Thursday, February 4, 2016

Sara (1997)

Sara (1997) is an amazing Polish film, primarily because it has an overarching commercial appeal and is dealing with rather transgressive subject matter.  Or maybe not.  Sara could be classified with its American ilk, like the Kick-Ass films, big studio films with big actors whose subject matter is, let’s say, “edgy.”  Or…I’m just getting old.
Leon (Boguslaw Linda) is a decorated soldier, returning home to his loving wife and two child daughters after a tour.  While he is in the kitchen of his flat with his wife, Leon carelessly leaves his pistol in open view.  One of his daughters picks it up and fires it at her sister.  Cut to a few years later and Leon is still in his flat, but his wife and child have left him.  He has been seeking serious solace in the bottle.  He gets a call from one of his homies to meet a wealthy client for a protection job.  Leon arrives at the meeting place, an upscale bar, and is immediately rebuffed by the wealthy client for being a drunk.  A trio of armed thugs storm the bar, and Leon saves the client’s life.  As gratitude, the wealthy client gives Leon a job and helps him clean up his life.  The job he gives Leon is simple:  protect his teenage daughter, Sara (Agnieszka Wlodarcyzk), as the wealthy client’s enemies may harm her to get to him.  This job turns out to be simple but not easy for Leon…

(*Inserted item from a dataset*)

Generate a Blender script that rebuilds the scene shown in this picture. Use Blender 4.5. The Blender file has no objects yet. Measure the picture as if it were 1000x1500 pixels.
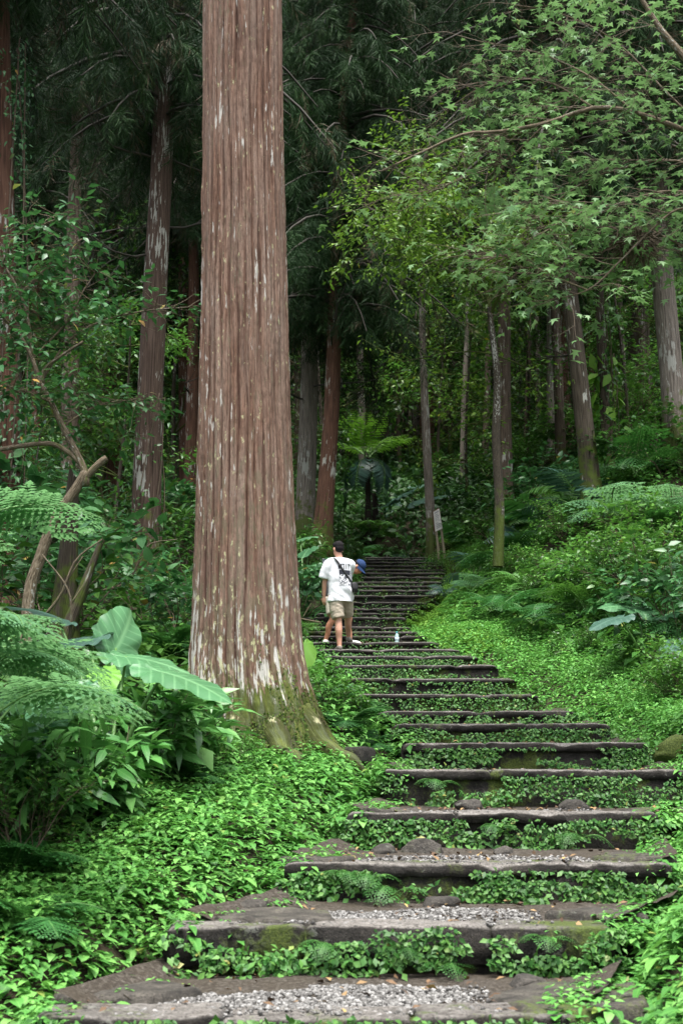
import bpy, math, random
import numpy as np
from mathutils import Vector, Matrix
from mathutils.bvhtree import BVHTree

RG = np.random.default_rng(11)
random.seed(5)
SC = bpy.context.scene
COL = SC.collection
R = math.radians

# ------------------------------------------------------------------ camera model (used only to measure the place)
F_PX, PY_H, CAM_Z = 2083.0, 1136.0, 1.6
PITCH = math.atan((PY_H - 750.0) / F_PX)
CT, ST = math.cos(PITCH), math.sin(PITCH)

def P(px, py, d):
    """world point at forward distance d seen at photo position (px, py)"""
    u = (px - 500.0) / F_PX
    v = (750.0 - py) / F_PX
    s = d / (CT - v * ST)
    return np.array([s * u, d, CAM_Z + s * (ST + v * CT)])

# ------------------------------------------------------------------ geometry container
class Geo:
    def __init__(s, v, loops, lt, a=None, m=None):
        s.v = np.asarray(v, float).reshape(-1, 3)
        s.l = np.asarray(loops, np.int64).ravel()
        s.lt = np.asarray(lt, np.int64).ravel()
        s.a = np.zeros((len(s.v), 3)) if a is None else np.asarray(a, float).reshape(-1, 3)
        s.m = np.zeros(len(s.lt), np.int64) if m is None else np.asarray(m, np.int64)

def geo(v, faces, a=None, mat=0):
    return Geo(v, [i for f in faces for i in f], [len(f) for f in faces], a, np.full(len(faces), mat))

def join(gs):
    gs = [g for g in gs if g is not None and len(g.v)]
    if not gs:
        return Geo(np.zeros((0, 3)), [], [])
    off, L = 0, []
    for g in gs:
        L.append(g.l + off); off += len(g.v)
    return Geo(np.vstack([g.v for g in gs]), np.concatenate(L), np.concatenate([g.lt for g in gs]),
               np.vstack([g.a for g in gs]), np.concatenate([g.m for g in gs]))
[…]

The narrative of Sara is the romantic comedy, familiar in the American tradition.  Leon and Sara’s relationship begins with playful antagonism:  initially, Leon’s only real task is dropping off and picking up Sara from school.  One evening, however, she wants to attend the basketball game and dance after.  Leon shadows her the entire evening, and visibly irritated and perturbed, Sara steals the car keys from one of her bodyguards and escapes in the car.  Leon gives chase on foot, and Sara has an auto collision on the road.  From within the other car emerges an armed assailant, and Leon shields Sara with his body, absorbing the bullets and saving her life.  (Leon was wearing his bulletproof vest and survives.  Sara’s father moves him into his manor to recuperate.)  Leon now wants to quit but Sara won’t let him:  she has declared her love for him.  Leon has a bit of dilemma regarding the coquettish young lady’s feelings.
Subsequent to his tragedy, depicted in the first act of Sara, the viewer can clearly discern that Leon has a death wish.  There is not much that he is willing to lose or afraid of risking.  Sara begins after her declaration of love seducing Leon, and Leon, after some initial reticence, complies to having a sexual relationship with her.  Sara’s seduction scenes take upon the oddest aspect:  each composition seemingly is not a subjective composition, intended solely for the character of Leon; but rather, the compositions of Sara seem directed towards the viewer.  While the dialogue remains playfully antagonistic between the two, there is something disturbing about Sara’s seduction scenes.  Slowly, Leon begins to articulate warmer feelings towards Sara, and the two have a dinner date at a Chinese restaurant.  They have a sweet tango scene on the dance floor (a la Scent of a Woman (1992) and True Lies (1994)).  Included also is a scene where Leon, in his flat of all places, rides in circles upon his bicycle while Sara rides upon the handlebars.  (I almost started humming “Raindrops keep falling on my head” during this scene.)  The juxtaposition of Sara’s seduction scenes with the sweet, romantic comedy scenes give Sara an odd, off-putting vibe.  (Not to mention the John Woo-esque finale in the final act.)  Like the Kick-Ass films, this quality makes Sara both simultaneously disturbing and alluring, which is quite a unique feat.
Sara is well done in all technical aspects.  The leads are quite good in their roles.  Most of the comedy, even when it becomes repetitious, remains fresh and funny.  In the end, Sara is probably the sleaziest film that is also kind of sweet.